====== Records ======

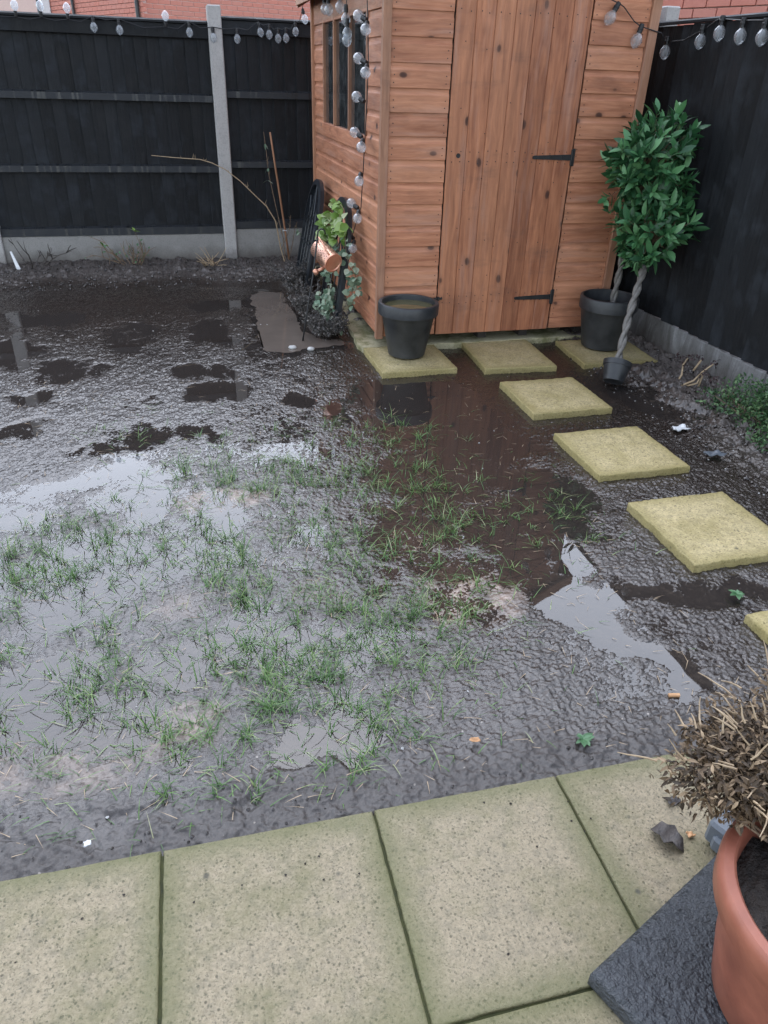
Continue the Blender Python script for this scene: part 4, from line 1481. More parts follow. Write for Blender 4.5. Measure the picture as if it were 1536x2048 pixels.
fixn(m.build('tag', 'white_plastic', th))
# cane with rose stems
th = thing('garden_cane', (1.02, 7.30, 0.0), 'thin orange-brown bamboo cane leaning by the back fence', 'cane')
m = MB()
m.tube([(1.022, 7.30, 0.0), (0.99, 7.30, 0.29), (0.955, 7.30, 0.58), (0.92, 7.30, 0.86), (0.887, 7.30, 1.135)], [.010, .0095, .009, .0085, .008], 8)
m.build('stick', 'cane_wood', th, smooth=True)
m = MB()
m.tube([(1.0, 7.285, 0.31), (0.975, 7.28, 0.315), (0.965, 7.30, 0.31), (0.99, 7.315, 0.305), (1.0, 7.285, 0.31)], 0.004, 5)
m.build('tie', 'white_plastic', th)
th = thing('rose_bush', (0.95, 7.27, 0.02), 'leggy climbing rose with one long pale branch arching across the concrete post', 'rose')
for pts, r0 in (([(0.97, 7.27, 0.02), (0.935, 7.27, 0.16), (0.897, 7.26, 0.40), (0.82, 7.26, 0.53), (0.724, 7.26, 0.62), (0.60, 7.26, 0.74), (0.472, 7.26, 0.837), (0.36, 7.26, 0.89), (0.262, 7.26, 0.917), (0.05, 7.26, 0.93), (-0.144, 7.26, 0.946)], .006),
                ([(0.98, 7.27, 0.02), (0.96, 7.25, 0.25), (0.90, 7.25, 0.55), (0.853, 7.25, 0.80), (0.84, 7.25, 0.98), (0.825, 7.25, 1.14)], .0045),
                ([(1.0, 7.27, 0.02), (1.05, 7.26, 0.2), (1.08, 7.26, 0.36), (1.13, 7.26, 0.27)], .004),
                ([(0.94, 7.27, 0.14), (1.02, 7.25, 0.32), (1.04, 7.25, 0.45)], .0035)):
    m = MB()
    n_ = len(pts)
    m.tube(pts, [r0 * (1 - 0.6 * i / n_) for i in range(n_)], 6)
    for i in range(n_ * 2):
        k = random.randint(1, n_ - 1)
        p = Vector(pts[k - 1]).lerp(Vector(pts[k]), random.random())
        m.tube([p, p + Vector((random.uniform(-.02, .02), -.005, random.uniform(.01, .045)))], [.0025, .001], 4)
    m.build('stem', 'twig_pale' if r0 > .005 else 'twig_brown', th)
m = MB()
lg = leaf_geo(0.055, 0.02)
for p_ in ((1.13, 7.26, 0.28), (1.10, 7.26, 0.33), (0.83, 7.25, 1.05), (0.85, 7.25, 0.85), (0.84, 7.25, 0.75), (1.12, 7.25, 0.3)):
    for k in range(2):
        q = orient(rnd_dir() * .6 + Vector((0, -.2, -.5)))
        m.add([Vector(p_) + q @ Vector(v_) for v_ in lg[0]], lg[1])
tag(m.build('foliage', 'eucalyptus_leaf', th), kind='stuff')

# purple-leaved stalks and green bush by the right fence
th = thing('withered_plant', (2.87, 3.62, 0.03), 'withered plant with pale bent stalks and dark purple leaf tufts by the concrete', 'dead plant')
for pts in ([(2.885, 3.68, 0.03), (2.91, 3.69, 0.07), (2.925, 3.72, 0.12), (2.945, 3.715, 0.165)], [(2.86, 3.61, 0.03), (2.91, 3.57, 0.075), (2.945, 3.56, 0.13), (2.96, 3.50, 0.20)], [(2.88, 3.60, 0.03), (2.93, 3.56, 0.06), (2.945, 3.56, 0.12)], [(2.93, 3.62, 0.12), (2.95, 3.60, 0.19)], [(2.945, 3.56, 0.03), (2.95, 3.555, 0.11)]):
    m = MB()
    m.tube(pts, [.0075 - .001 * i for i in range(len(pts))], 6)
    m.build('stalk', 'twig_pale', th, smooth=True)
m = MB()
lg = leaf_geo(0.024, 0.013, curl=.5)
for p_ in ((2.94, 3.715, 0.17), (2.925, 3.72, 0.13), (2.90, 3.74, 0.18), (2.955, 3.61, 0.20), (2.965, 3.50, 0.205), (2.955, 3.555, 0.16), (2.94, 3.54, 0.13), (2.94, 3.65, 0.2), (2.96, 3.48, .12)):
    for k in range(9):
        q = orient(rnd_dir())
        p = Vector(p_) + rnd_dir() * 0.018
        m.add([p + q @ Vector(v_) for v_ in lg[0]], lg[1])
m.build('foliage', 'purple_leaf', th)


def leafy_mound(name, blobs, nleaf, leaf, mat_l, mat_t, label, cat, limit, nst=60, base=None, outw=0.6, shell=0.5):
    b0 = blobs[0]
    th = thing(name, base or (b0[0], b0[1], 0.02), label, cat)
    fo, st = MB(), MB()
    lg = leaf_geo(leaf[0], leaf[1], nseg=3, curl=0.6 if mat_l == 'dead_leaf' else 0.15)
    o_ = origin(th)
    for i in range(nleaf):
        bx, by, bz, rx, ry, rz = random.choices(blobs, [b[3] * b[4] * b[5] for b in blobs])[0]
        d = rnd_dir()
        lump = 0.8 + 0.35 * float(vn(np.array([d.x * 3 + bx * 9]), np.array([d.y * 3 + d.z * 4 + by * 5]))[0])
        p = Vector((bx, by, bz)) + Vector((d.x * rx, d.y * ry, d.z * rz)) * (random.uniform(shell, 1.0) ** 0.6) * lump
        if p.z < 0.015 or not limit(p):
            continue
        q = orient(d * outw + rnd_dir() * 0.9 + Vector((0, 0, .2)), roll=random.uniform(-1.2, 1.2))
        s_ = random.uniform(0.55, 1.3)
        fo.add([p + q @ (Vector(v_) * s_) for v_ in lg[0]], lg[1])
        if i % max(1, nleaf // nst) == 0:
            st.tube([o_ + Vector((random.uniform(-.05, .05), random.uniform(-.05, .05), 0)), (o_ + p) / 2 + rnd_dir() * .03, p, p + d * 0.02], [.004, .003, .002, .001], 4)
    st.build('stems', mat_t, th)
    fo.build('foliage', mat_l, th)
    return th


leafy_mound('green_shrub', [(2.96, 3.05, 0.11, 0.21, 0.26, 0.19), (2.97, 2.84, 0.17, 0.21, 0.28, 0.25), (2.82, 2.72, 0.05, 0.17, 0.2, 0.12), (3.02, 2.55, 0.15, 0.15, 0.3, 0.24), (2.90, 3.28, 0.07, 0.14, 0.16, 0.09)], 7500, (0.022, 0.011), 'privet_leaf', 'twig_brown', 'low fine-leaved green shrub against the concrete at the right photo edge', 'shrub', lambda p: p.x < 3.125, 90, base=(2.98, 2.85, 0.03), shell=0.2)


# ------------------------------------------------------------------ arched mirrors leaning on the shed wall
t = NT('mirror_glass')
t.bsdf((0.06, 0.07, 0.085), t.ramp(t.noise(t.pos, 20, 3, .6), [(0.3, 0.12), (0.7, 0.3)]), metal=0.7)  # dark tint paints in the reflection of the black fence
MAT['mirror_glass'] = t.m


def arched_frame(y0, y1, xb0, xt, hgt, label, mirror):
    """stands on the soil parallel to the shed side, foot at xb0, top at xt"""
    yc, hw = (y0 + y1) / 2, (y1 - y0) / 2
    th = thing('arched_mirror', (xb0, yc, 0.02), label, 'garden mirror', 'arched black garden mirrors')
    lean = Vector((xt - xb0, 0, hgt)).normalized()
    nrm = Vector((-lean.z, 0, lean.x))
    O = Vector((xb0, yc, 0.02))
    P = lambda s_, t_, d=0.0: O + Vector((0, 1, 0)) * s_ + lean * t_ + nrm * d
    sp = hgt * 0.58
    arch = []
    N = 12
    for i in range(N + 1):                      # pointed arch, right flank then left
        a = i / N
        arch.append((hw * math.cos(a * math.pi / 2) ** 0.9, sp + (hgt - sp) * math.sin(a * math.pi / 2) ** 0.85))
    outl = [(hw, 0.0)] + arch + [(-s_, t_) for s_, t_ in arch[::-1][1:]] + [(-hw, 0.0)]
    wd = 0.042
    inn = []
    for s_, t_ in outl:
        k = (hw - wd) / hw
        inn.append((s_ * k, t_ * 1.0 if t_ < sp else sp + (t_ - sp) * (hgt - sp - wd) / (hgt - sp)))
    m = MB()
    n_ = len(outl)
    vs, fs = [], []
    for (so, to), (si, ti) in zip(outl, inn):
        vs += [P(so, to, 0.0), P(so, to, 0.03), P(si, ti, 0.036), P(si, ti, 0.0)]
    for i in range(n_ - 1):
        for k in range(4):
            k2 = (k + 1) % 4
            fs.append((i * 4 + k, i * 4 + k2, (i + 1) * 4 + k2, (i + 1) * 4 + k))
    fs += [(0, 1, 2, 3), ((n_ - 1) * 4 + 3, (n_ - 1) * 4 + 2, (n_ - 1) * 4 + 1, (n_ - 1) * 4)]
    m.add(vs, fs)
    fixn(m.build('frame', 'black_paint', th))
    m = MB()
    pts = [P(-hw, 0.03, 0.012), P(hw, 0.03, 0.012)]
    m.tube(pts, 0.02, 6)
    m.build('bottom_rail', 'black_paint', th)
    for f_ in (-0.6, -0.2, 0.2, 0.6):
        s_ = hw * f_
        m = MB()
        m.tube([P(s_, 0.02, 0.022), P(s_, sp * 0.95, 0.022), P(s_ * 0.8, sp + (hgt - sp) * 0.35, 0.022), P(s_ * (0.0 if abs(f_) < .3 else 1.05), sp + (hgt - sp) * (0.86 if abs(f_) < .3 else .6), 0.022)], 0.006, 5)
        m.build('bar', 'black_paint', th)
    for t_ in (sp * 0.33, sp * 0.72):
        m = MB()
        m.tube([P(-hw + 0.02, t_, 0.026), P(hw - 0.02, t_, 0.026)], 0.007, 5)
        m.build('cross_bar', 'black_paint', th)
    m = MB()
    m.tube([P(-hw * .75, sp * 1.0, .024), P(-hw * .3, sp * 1.2, .024), P(0, sp * 1.02, .024), P(hw * .3, sp * 1.2, .024), P(hw * .75, sp * 1.0, .024)], 0.007, 5)
    m.build('tracery', 'black_paint', th)
    if mirror:
        m = MB()
        n2 = len(inn)
        m.add([P(s_, t_, 0.008) for s_, t_ in inn], [tuple(range(n2))])
        m.build('mirror_pane', 'mirror_glass', th)
    return P


arched_frame(6.02, 6.62, 0.985, 1.165, 0.86, 'black gothic arched garden mirror with bars leaning at the back of the shed wall', True)
arched_frame(5.05, 5.66, 1.04, 1.165, 0.85, 'black arched frame overgrown with artificial ivy against the shed wall', False)

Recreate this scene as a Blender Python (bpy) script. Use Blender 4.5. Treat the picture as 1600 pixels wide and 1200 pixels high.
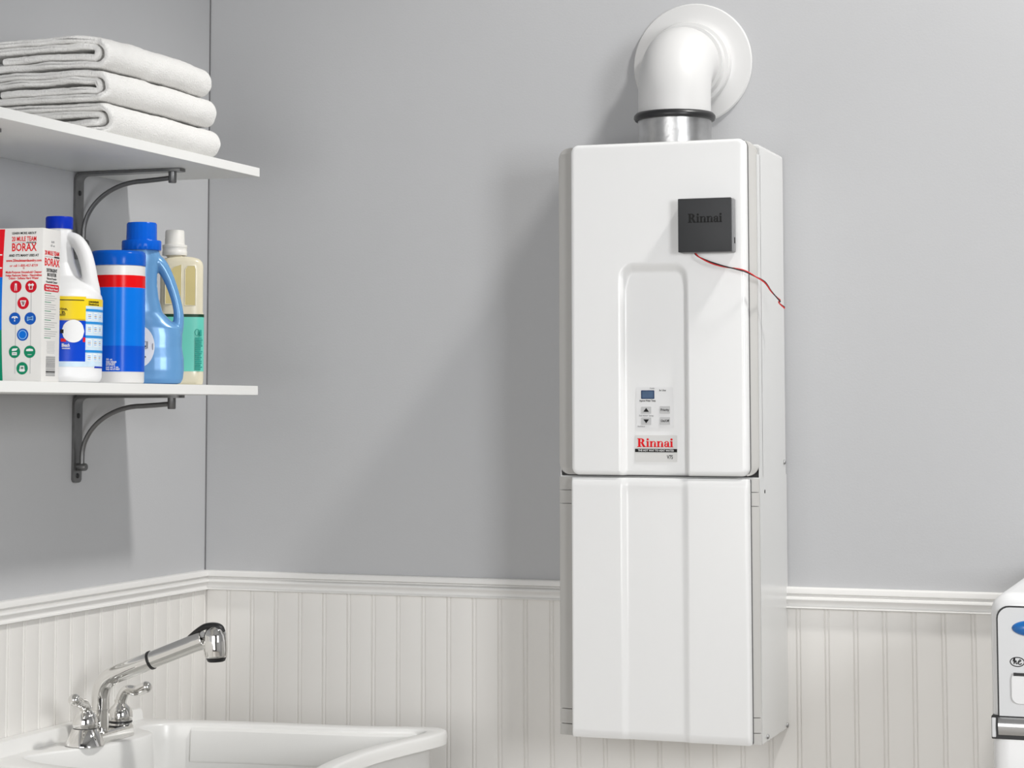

======

Return, from the data, each line that has the word "picture" in it.

Continue the Blender Python script for this scene: part 4, from line 1481. More parts follow. Write for Blender 4.5. Measure the picture as if it were 1536x2048 pixels.
Recreate this scene as a Blender Python (bpy) script. Use Blender 4.5. Treat the picture as 1600 pixels wide and 1200 pixels high.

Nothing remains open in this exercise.